Sermon in a Sentence: St. Thomas Aquinas (March 9, 2014)

“The reward is not for those that begin, but those that bring to an end….To endure in Christ, is to abide in His faith.” –From Sermon in a Sentence: A Treasury of Quotations on the Spiritual Life; Vol 5.: St. Thomas Aquinas,”pg 108. Selected and Arranged by John P. McClernon.

+J.M.J.+

This is a very humbling reminder, especially for those of us who may just be starting out in the faith. We have a long way to go. Just because God has granted grace for us to begin (which we ought to be continually grateful for!) does not guarantee that we will finish the race. We must continue to use the graces given to us if we are to gain the reward. This ties in with the Epistle for today’s Holy Mass, for the 1st Sunday in Lent (2 Corinthians 6: 1-10). St. Paul warns, right off the bat: “And we helping do exhort you, that you receive not the grace of God in vain” (2 Cor. 6:1, DRA). We cannot expect to run a marathon through, all the way to the end, if we do not make use of water, food, rest, exercise, and other bodily nourishments. It is the same with the spiritual life. We cannot expect to receive the reward if we neglect the use of God’s graces, which He in His goodness bestows upon us each day. How silly is it, to hope for the trophy at the end without employing the very means of getting it! If we cannot even stand without God’s grace, what hope have we of running for the prize AND persevering without His help?

No, we must ‘endure in Christ’, we must abide in the faith He has given us. This means persevering. The word ‘endure,’ in the English language, typically has a negative connotation. The other words associated with it in the thesaurus include ‘suffer’ and ‘undergo.’ This tells us that to endure does not mean simply to carry on, but to accept all that comes with carrying on, come what may. It means not abandoning, but rather embracing, suffering, all ‘in Christ,’ for love of Him, in union with Him.

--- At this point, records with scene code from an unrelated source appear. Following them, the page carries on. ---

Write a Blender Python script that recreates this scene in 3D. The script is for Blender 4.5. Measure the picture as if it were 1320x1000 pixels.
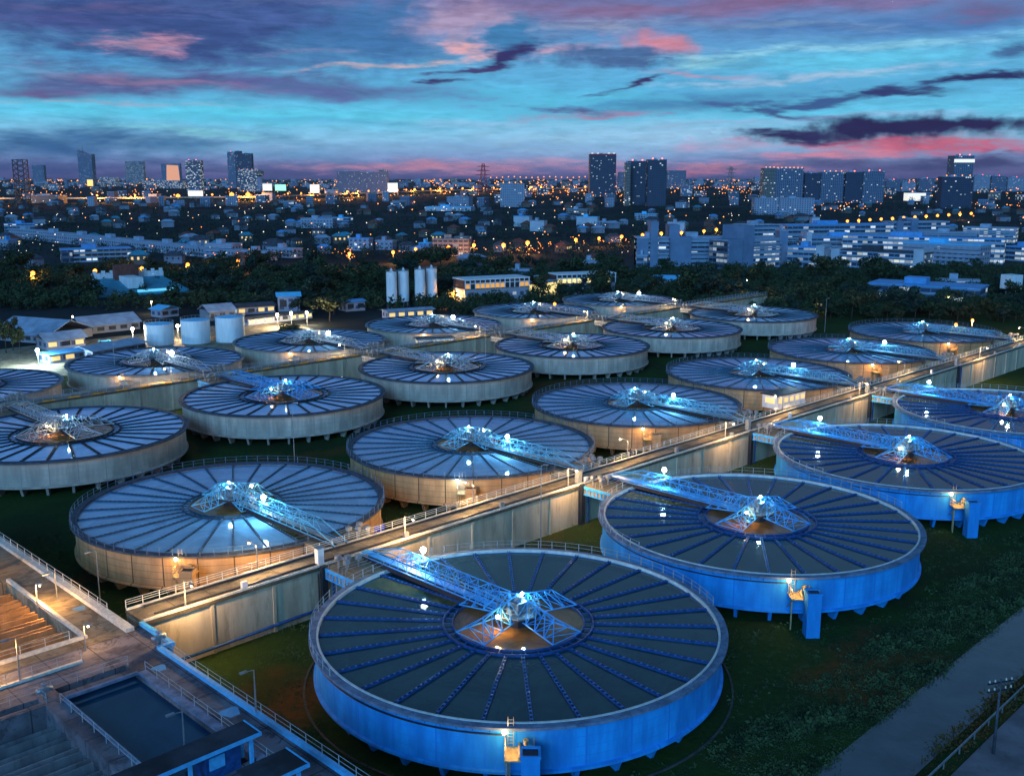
import bpy, math, random
import numpy as np
from mathutils import Vector, Matrix

SC = bpy.context.scene
for _o in list(bpy.data.objects):
    bpy.data.objects.remove(_o)
random.seed(7)
rnd = random.Random(11)
rad = math.radians
# ------------------------------------------------------------------ camera
R, RZ = 25.0, 7.0                        # tank radius, height of the tank rims above the grass
FPX, HZ, CAMZ = 1322.1, 228.9, 7.0 + 2.1024 * 25.0
TH = math.atan((500 - HZ) / FPX)
cam = bpy.data.cameras.new('camera')
cam.sensor_width = 36.0
cam.lens = 36.0 * FPX / 1320.0
cam.clip_start = 1.0
cam.clip_end = 60000.0
camo = bpy.data.objects.new('camera', cam)
SC.collection.objects.link(camo)
camo.location = (0, 0, CAMZ)
camo.rotation_euler = (math.pi / 2 - TH, 0, 0)
SC.camera = camo
SC.view_settings.view_transform = 'Standard'
SC.view_settings.look = 'None'
SC.view_settings.gamma = 1.0
SC.view_settings.exposure = 0.0
SC.cycles.max_bounces = 5
SC.cycles.diffuse_bounces = 2
SC.cycles.glossy_bounces = 3
SC.cycles.transmission_bounces = 2
SC.cycles.volume_bounces = 0
SC.cycles.sample_clamp_indirect = 3.0
SC.cycles.use_light_tree = True
SC.cycles.use_denoising = True


def s2l(c):
    return tuple(((x / 255.0) / 12.92 if x <= 10 else ((x / 255.0 + 0.055) / 1.055) ** 2.4) for x in c)


def raydir(u, v):
    a = (u - 660) / FPX
    b = (500 - v) / FPX
    return (a, math.cos(TH) + b * math.sin(TH), -math.sin(TH) + b * math.cos(TH))


def G(u, v, z=0.0):
    d = raydir(u, v)
    t = (z - CAMZ) / d[2]
    return d[0] * t, d[1] * t


def topz(y, v):
    k = (500 - v) / FPX
    c, s = math.cos(TH), math.sin(TH)
    return CAMZ + y * (k * c - s) / (c + k * s)


def px(y):                                # metres per photo pixel at distance y
    return y / FPX


OX, OY = 0.03 * R, 4.65 * R
Q = math.sqrt(0.5)


def P(a, b, z=0.0):                       # plant frame: a along the rows, b across them, metres
    return (OX + (a - b) * Q, OY + (a + b) * Q, z)


# ------------------------------------------------------------------ node helpers
def nn(nt, typ, **kw):
    n = nt.nodes.new(typ)
    for k, v in kw.items():
        setattr(n, k, v)
    return n


def setin(nt, sock, val):
    if isinstance(val, bpy.types.NodeSocket):
        nt.links.new(val, sock)
    elif isinstance(val, (tuple, list)) and len(val) == 3 and sock.type == 'RGBA':
        sock.default_value = (*val, 1)
    else:
        sock.default_value = val


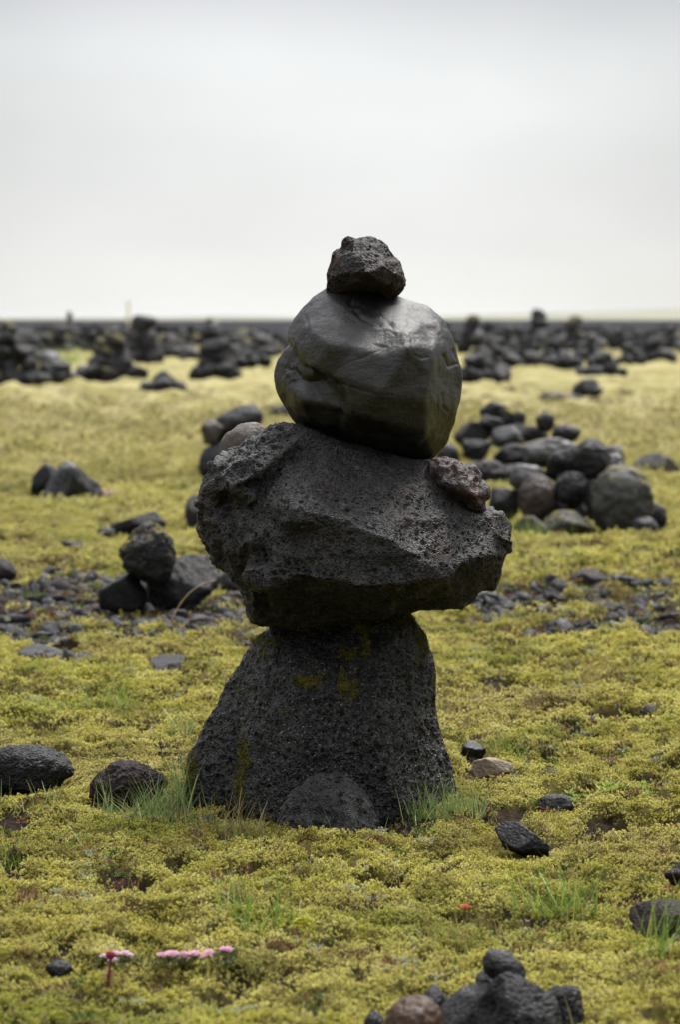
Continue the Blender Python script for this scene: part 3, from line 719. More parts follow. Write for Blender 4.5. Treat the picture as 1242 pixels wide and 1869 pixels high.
def heap(desc, cx, ytop, ybase, W, s, moss=0, topm=False, peak=1.6):
    """stones piled to a profile W wide at the base, in rows; lower rows stand nearer"""
    Y = gY(ybase); rows = max(2, int(round((ybase - ytop) / (s * .66)))); n = 0
    grp = 'stones of ' + desc
    for j in range(rows):
        f = j / max(1, rows - 1)
        y = ybase - s * .40 - f * (ybase - ytop - s * .8)
        w = (W - s) * (1 - f**(1 / peak)) ; m = max(1, int(round(w / (s * .85))) + 1)
        for i in range(m):
            u = (i / (m - 1) - .5) if m > 1 else 0
            top = j == rows - 1
            pr = random.choice([7, 8]) if (random.random() < moss or (top and topm)) else random.choice([0, 1, 2, 3, 4, 5, 6, 0, 2, 5, 3, 9] if random.random() < .5 else [0, 1, 2, 5, 6])
            lab = ('topmost stone of ' if top and m == 1 else 'dark lava stone piled in ') + desc
            far_stone(cx + u * w + random.uniform(-.12, .12) * s, y + random.uniform(-.1, .1) * s, s * random.uniform(.85, 1.25), Y + (f - .3) * .5 * W / F * Y * random.uniform(.5, 1.2), pr, lab, grp); n += 1
    heap.n += n
heap.n = 0
heap('the big heap at the left edge', 20, 590, 706, 150, 34, .08, True, 1.5)
heap('the low heap touching the left edge heap', 92, 648, 702, 70, 30)
heap('the broad mossy heap left of the yellow post', 205, 600, 696, 110, 30, .2, False, 1.5)
heap('the tall cairn right of the yellow post', 264, 579, 664, 60, 26, 0, False, 1.3)
heap('the low double heap in front of the tall cairn', 300, 684, 722, 82, 30)
heap('the flat heap beside the mossy heap', 150, 668, 694, 60, 20)
heap('the slender cairn on the skyline left of the boulder', 384, 579, 632, 38, 21, 0, False, 1.2)
heap('the wide heap left of the round boulder', 392, 624, 692, 92, 29)
heap('the heap half hidden by the round boulder', 462, 600, 654, 86, 24, .08)
heap('the single dark heap between the left cairns', 346, 628, 658, 34, 18)
heap('the dark heap behind the grass left', 108, 598, 644, 44, 20, .05)
heap('the heap touching the round boulder on its right', 880, 634, 700, 96, 30)
heap('the moss topped cairn right of the boulder', 862, 576, 648, 50, 22, 0, True, 1.3)
heap('the wide heap right of centre', 990, 606, 668, 116, 27, .04)
heap('the skyline cairn right of centre', 983, 568, 630, 46, 22, 0, False, 1.2)
heap('the mossy cairn on the right', 1048, 580, 640, 46, 22, .1, True, 1.3)
heap('the low pile on the right', 1100, 648, 690, 92, 25)
heap('the pale pile at the right edge', 1196, 610, 664, 70, 26)
heap('the dark heap left of the right piles', 922, 600, 652, 56, 22)
heap('the small heap in front of the right cairns', 1078, 612, 660, 50, 22)
heap('the far heap at the right edge', 1226, 598, 640, 40, 18)
heap('the far heap on the dark plain right', 1130, 600, 636, 46, 15)
heap('the far heap behind the left cairns', 232, 604, 640, 44, 16, .1)
heap('the far heap by the mossy heap', 168, 608, 642, 40, 15)
heap('the little far heap near the slender cairn', 424, 604, 636, 34, 13)
heap('the tiny skyline cairn far left', 126, 570, 596, 14, 9, 0, False, 1.2)
heap('the far heap left of the skyline cairn', 940, 596, 634, 36, 14)

heap('the low rubble heap behind the left edge heap', 62, 616, 664, 84, 24)
heap('the dark rubble between the mossy heap and the slender cairn', 312, 612, 652, 70, 20)
heap('the low rubble right of the slender cairn', 452, 630, 672, 80, 22)
heap('the rubble left of the wide right heap', 912, 618, 672, 74, 24)
heap('the rubble at the foot of the skyline cairn', 1016, 628, 672, 90, 23)
heap('the low dark rubble near the pale pile', 1150, 628, 668, 60, 20)

# tall yellow marker post
def post():
    Y = 420.; b = at(234, HOR + H * F / Y, Y); h = 44 / F * Y; w = 4.2 / F * Y
    root = bpy.data.objects.new('marker_post', None); COL.objects.link(root); root.location = b
    tag(root, 'tall thin yellow marker post on the skyline', 'post')
    def cyl(name, r, z0, z1, mat):
        bm = bmesh.new(); bmesh.ops.create_cone(bm, cap_ends=True, segments=12, radius1=r, radius2=r * .9, depth=z1 - z0, matrix=Matrix.Translation((0, 0, (z0 + z1) / 2)))
        me = bpy.data.meshes.new(name); bm.to_mesh(me); bm.free(); me.materials.append(mat)
        o = bpy.data.objects.new(name, me); COL.objects.link(o); o.parent = root
    cyl('shaft', w / 2, -.3, h * .93, flat('yellow_paint', (.85,.72,.36), .6, .0)); cyl('cap', w * .55, h * .93, h, flat('pale_paint', (.60,.52,.34), .6, .0))
post()

def build_ground():
    rs = [.3]
    while rs[-1] < 12000:
        r = rs[-1]; k = 1.03 if r < 3.5 else 1.0017 if r < 9 else 1.0045 if r < 40 else 1.02 if r < 400 else 1.06
        rs.append(r * k)
    rs = np.array(rs)
    th = [0.]
    while th[-1] < math.pi:
        a = th[-1]; th.append(a + (.0009 if a < .16 else .004 if a < .5 else .06))
    th = np.array(th[:-1]); th = np.concatenate([-th[:0:-1], th])       # azimuth from +Y
    A, Rr = np.meshgrid(th, rs)
    x = (Rr * np.sin(A)).ravel(); y = (Rr * np.cos(A)).ravel()
    soil, grav, dark, straw = masks(x, y)
    z = ground_h(x, y, soil, grav)
    nr, nt = Rr.shape; idx = np.arange(nr * nt).reshape(nr, nt); nx = np.roll(idx, -1, axis=1)
    q = np.stack([idx[:-1], nx[:-1], nx[1:], idx[1:]], -1).reshape(-1, 4)[:, ::-1]
    V = np.stack([x, y, z], 1)
    V = np.vstack([V, [[0, 0, 0]]]); c = len(V) - 1
    soil, grav, dark, straw = [np.append(v, 0) for v in (soil, grav, dark, straw)]
    t = NT('moss_plain'); p = t.pos()
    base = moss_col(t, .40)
    s = t.attr('soil'); g = t.attr('grav'); d = t.attr('dark')
    hum = t.ramp(t.noise(p, 70, 5, .7), [(.3, (.012,.009,.004)), (.5, (.040,.031,.010)), (.7, (.11,.085,.025))])
    base = t.mix(t.attr('cover'), base, hum)
    c1 = t.ramp(t.noise(p, 60, 5, .7), [(.3, (.008,.006,.005)), (.5, (.018,.013,.010)), (.7, (.05,.034,.022))])
    c2 = t.ramp(t.noise(p, 45, 5, .7), [(.3, (.022,.021,.022)), (.55, (.055,.052,.05)), (.72, (.11,.085,.055))])
    c3 = t.ramp(t.noise(p, .6, 5, .7), [(.3, (.011,.0115,.0135)), (.6, (.017,.0175,.020)), (.75, (.026,.0265,.029))])
    base = t.mix(s, base, c1); base = t.mix(g, base, c2); base = t.mix(d, base, c3)
    b = t.n('ShaderNodeBsdfPrincipled', i_Roughness=.95); b.inputs['Specular IOR Level'].default_value = .04; t.l(base, b.inputs['Base Color'])
    hn = t.math('ADD', t.noise(p, 260, 5, .7), t.math('MULTIPLY', t.noise(p, 40, 4, .6), 2.0))
    bp = t.n('ShaderNodeBump', i_Strength=.8, i_Distance=.006); t.l(hn, bp.inputs['Height']); t.l(bp.outputs[0], b.inputs['Normal'])
    mat = t.done(b.outputs[0])
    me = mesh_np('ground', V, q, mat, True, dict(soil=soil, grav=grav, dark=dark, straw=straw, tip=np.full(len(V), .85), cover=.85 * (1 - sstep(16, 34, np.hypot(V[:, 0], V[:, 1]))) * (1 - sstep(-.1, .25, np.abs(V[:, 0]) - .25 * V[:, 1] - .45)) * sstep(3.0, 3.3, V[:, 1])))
    # close the little disc under the tripod
    bm = bmesh.new(); bm.from_mesh(me); bm.verts.ensure_lookup_table()
    for i in range(nt): bm.faces.new((bm.verts[c], bm.verts[int(nx[0, i])], bm.verts[int(idx[0, i])]))
    bm.normal_update(); bm.to_mesh(me); bm.free()
    o = link('ground', me); tag(o, 'mossy plain with dark sand beyond', kind='structure')
build_ground()


# ------------------------------------------------------------------ moss cover, gravel, grass
HID = bpy.data.collections.new('moss_shapes')
def scatter(name, protos, P, rot, scale, label):
    col = bpy.data.collections.new(name + '_shapes')
    for me in protos:
        col.objects.link(bpy.data.objects.new(me.name, me))
    n = len(P); me = bpy.data.meshes.new(name); me.vertices.add(n); me.vertices.foreach_set('co', np.asarray(P, np.float32).ravel())
    a = me.attributes.new('rot', 'FLOAT_VECTOR', 'POINT'); a.data.foreach_set('vector', np.asarray(rot, np.float32).ravel())
    a = me.attributes.new('scl', 'FLOAT_VECTOR', 'POINT'); a.data.foreach_set('vector', np.asarray(scale, np.float32).ravel())
    me.update()
    o = link(name, me); tag(o, label, None, None, 'stuff')
    g = bpy.data.node_groups.new(name, 'GeometryNodeTree')
    g.interface.new_socket('Geometry', in_out='INPUT', socket_type='NodeSocketGeometry'); g.interface.new_socket('Geometry', in_out='OUTPUT', socket_type='NodeSocketGeometry')
    N_ = g.nodes; i = N_.new('NodeGroupInput'); ou = N_.new('NodeGroupOutput')
    ci = N_.new('GeometryNodeCollectionInfo'); ci.inputs['Collection'].default_value = col; ci.inputs['Separate Children'].default_value = True; ci.inputs['Reset Children'].default_value = True
    ip = N_.new('GeometryNodeInstanceOnPoints'); ip.inputs['Pick Instance'].default_value = True
    def na(nm):
        x = N_.new('GeometryNodeInputNamedAttribute'); x.data_type = 'FLOAT_VECTOR'; x.inputs['Name'].default_value = nm
        return next(s for s in x.outputs if s.name == 'Attribute' and s.enabled)
    er = N_.new('FunctionNodeEulerToRotation'); g.links.new(na('rot'), er.inputs[0])
    g.links.new(i.outputs[0], ip.inputs['Points']); g.links.new(ci.outputs[0], ip.inputs['Instance'])
    g.links.new(er.outputs[0], ip.inputs['Rotation']); g.links.new(na('scl'), ip.inputs['Scale']); g.links.new(ip.outputs[0], ou.inputs[0])
    m = o.modifiers.new('scatter', 'NODES'); m.node_group = g
    return o

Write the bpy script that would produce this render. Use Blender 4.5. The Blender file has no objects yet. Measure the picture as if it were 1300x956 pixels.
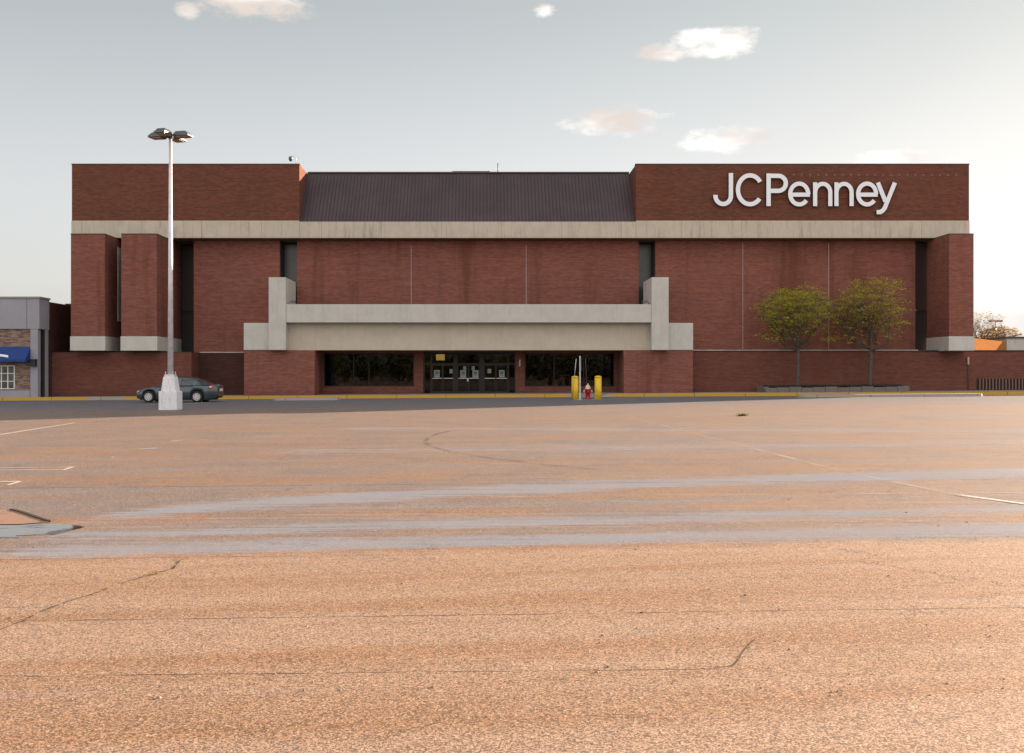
import bpy, bmesh, math, random
from mathutils import Vector, Matrix
R = math.radians
random.seed(7)
S = bpy.context.scene
COL = S.collection

# ---------------------------------------------------------------- camera
F = 1250.0; CX = 615.0; HY = 475.0; EYE = 1.45
cam_d = bpy.data.cameras.new('camera'); cam = bpy.data.objects.new('camera', cam_d); COL.objects.link(cam)
cam_d.sensor_width = 36.0; cam_d.lens = 36.0 * F / 1300.0
cam_d.shift_x = 35.0 / 1300.0; cam_d.shift_y = -3.0 / 1300.0
cam_d.clip_end = 9000; cam_d.clip_start = 0.05
cam.location = (0, 0, EYE); cam.rotation_euler = (R(90), 0, 0)
S.camera = cam

# ---------------------------------------------------------------- light
SUN_EL = 13.0; SUN_AZ = 33.0            # azimuth measured from +x towards +y
SKY_STRENGTH = 0.148; SUN_STRENGTH = 4.7; EXPOSURE = 1.90
S.view_settings.view_transform = 'Standard'; S.view_settings.look = 'None'
S.view_settings.exposure = EXPOSURE; S.view_settings.gamma = 1.0
sd = bpy.data.lights.new('sun', 'SUN'); sun = bpy.data.objects.new('sun', sd); COL.objects.link(sun)
sd.energy = SUN_STRENGTH; sd.angle = R(0.55); sd.color = (1.0, 0.73, 0.53)
sv = Vector((math.cos(R(SUN_EL))*math.cos(R(SUN_AZ)), math.cos(R(SUN_EL))*math.sin(R(SUN_AZ)), math.sin(R(SUN_EL))))
sun.rotation_euler = sv.to_track_quat('Z', 'Y').to_euler()
sun.location = (60, 40, 40)

# node helpers -----------------------------------------------------------
class NT:
    def __init__(s, tree): s.t = tree; s.n = tree.nodes; s.l = tree.links
    def node(s, kind, **kw):
        n = s.n.new(kind)
        for k, v in kw.items(): setattr(n, k, v)
        return n
    def put(s, sock, v):
        if v is None: return
        if isinstance(v, bpy.types.NodeSocket): s.l.new(v, sock)
        else:
            if sock.type == 'RGBA' and not isinstance(v, (int, float)) and len(v) == 3: v = (*v, 1)
            sock.default_value = v
    def m(s, op, a, b=None, c=None, clamp=False):
        n = s.node('ShaderNodeMath', operation=op); n.use_clamp = clamp
        s.put(n.inputs[0], a); s.put(n.inputs[1], b); s.put(n.inputs[2], c)
        return n.outputs[0]
    def mix(s, f, a, b, mode='MIX'):
        n = s.node('ShaderNodeMix', data_type='RGBA', blend_type=mode)
        s.put(n.inputs[0], f); s.put(n.inputs[6], a); s.put(n.inputs[7], b)
        return n.outputs[2]
    def ramp(s, f, lo, hi, a=0.0, b=1.0):
        n = s.node('ShaderNodeMapRange'); n.interpolation_type = 'SMOOTHSTEP'
        s.put(n.inputs[0], f); s.put(n.inputs[1], lo); s.put(n.inputs[2], hi); s.put(n.inputs[3], a); s.put(n.inputs[4], b)
        return n.outputs[0]
    def xyz(s, v):
        n = s.node('ShaderNodeSeparateXYZ'); s.put(n.inputs[0], v); return n.outputs
    def comb(s, x, y, z=0.0):
        n = s.node('ShaderNodeCombineXYZ'); s.put(n.inputs[0], x); s.put(n.inputs[1], y); s.put(n.inputs[2], z); return n.outputs[0]
    def noise(s, v, scale, detail=3.0, rough=0.55, dim='3D'):
        n = s.node('ShaderNodeTexNoise'); n.noise_dimensions = dim
        s.put(n.inputs['Vector'], v); n.inputs['Scale'].default_value = scale
        n.inputs['Detail'].default_value = detail; n.inputs['Roughness'].default_value = rough
        return n.outputs[0]
    def bump(s, h, strength, dist, normal=None):
        n = s.node('ShaderNodeBump'); n.inputs['Strength'].default_value = strength; n.inputs['Distance'].default_value = dist
        s.put(n.inputs['Height'], h)
        if normal is not None: s.put(n.inputs['Normal'], normal)
        return n.outputs[0]

# ---------------------------------------------------------------- world
W = bpy.data.worlds.new('World'); S.world = W; W.use_nodes = True
t = NT(W.node_tree); t.n.clear()
sky = t.node('ShaderNodeTexSky', sky_type='NISHITA'); sky.sun_disc = False
sky.sun_elevation = R(SUN_EL); sky.sun_rotation = R(90 - SUN_AZ)
sky.altitude = 50; sky.air_density = 1.0; sky.dust_density = 3.2; sky.ozone_density = 1.6
hs = t.node('ShaderNodeHueSaturation'); hs.inputs['Saturation'].default_value = 0.19
t.put(hs.inputs['Color'], sky.outputs[0])
geo = t.node('ShaderNodeTexCoord')
dx, dy, dz = t.xyz(geo.outputs['Generated'])
az = t.m('ARCTAN2', dx, dy); el = t.m('ARCSINE', dz)
dirv = t.comb(az, t.m('MULTIPLY', el, 2.2))
n1 = t.noise(dirv, 30.0, 9.0, 0.68); n2 = t.noise(dirv, 11.0, 3.0, 0.5)
wob = t.m('ADD', t.m('MULTIPLY', t.m('SUBTRACT', n1, 0.5), 3.6), t.m('MULTIPLY', t.m('ADD', t.m('SUBTRACT', n2, 0.5), 0.08), 1.5))
clouds = [(322, 5, 66, 19), (240, 13, 17, 11), (838, 66, 34, 12), (905, 54, 52, 17), (782, 153, 60, 17), (925, 178, 56, 15), (1132, 201, 54, 9), (692, 13, 15, 8)]
mask = None
for (px, py, rx, ry) in clouds:
    u = (px - CX)/F; v = (HY - py)/F
    a0 = math.atan2(u, 1.0); e0 = math.atan2(v, math.hypot(1, u))
    ex = t.m('DIVIDE', t.m('SUBTRACT', az, a0), rx/F*1.12); ey = t.m('DIVIDE', t.m('SUBTRACT', el, e0), ry/F*1.12)
    r2 = t.m('ADD', t.m('MULTIPLY', ex, ex), t.m('MULTIPLY', ey, ey))
    k = t.m('SUBTRACT', 1.0 if rx > 20 else 0.72, r2)
    mask = k if mask is None else t.m('MAXIMUM', mask, k)
cm = t.ramp(t.m('ADD', mask, wob), -0.05, 1.15)
near = t.ramp(mask, -1.6, 0.2)
cm = t.m('MULTIPLY', t.m('MULTIPLY', cm, near), 0.95)
ccol = t.mix(t.ramp(t.m('ADD', n2, t.m('MULTIPLY', az, 0.25)), 0.40, 0.60), (1.52, 1.34, 1.22), (2.1, 2.02, 1.94))
# low grey cloud bank behind, right
gb = t.m('MULTIPLY', t.ramp(az, 0.42, 0.56), t.m('MULTIPLY', t.ramp(el, 0.022, 0.034), t.ramp(el, 0.062, 0.05)))
# the milky evening sky is far more even than a clear one: compress its glow
cr, cg, cb = t.xyz(hs.outputs[0])
lum = t.m('ADD', t.m('MULTIPLY', cr, 0.35), t.m('ADD', t.m('MULTIPLY', cg, 0.45), t.m('MULTIPLY', cb, 0.2)))
vs = t.node('ShaderNodeVectorMath', operation='SCALE'); t.put(vs.inputs[0], hs.outputs[0]); t.put(vs.inputs['Scale'], t.m('DIVIDE', 2.42, t.m('ADD', lum, 1.75)))
grad = t.mix(1.0, vs.outputs[0], t.mix(t.ramp(dz, 0.08, 0.44), (1.0, 0.975, 0.96), (0.58, 0.615, 0.60)), 'MULTIPLY')
base = t.mix(t.m('MULTIPLY', gb, 0.75), grad, (1.15, 1.2, 1.28))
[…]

This is how we ‘abide in His faith,’ to ‘abide’ meaning to ‘dwell in’ or ‘remain.’ In a sense, then, we must make a home of our beginnings, a home of the faith we have been led to, embracing and using all that God sees fit to give us, enduring in Christ so that we may attain the reward reserved for ‘those that bring to an end.’ Let us pray for this patience and perseverance, especially in the pursuit of detachment from this world during the Lenten season!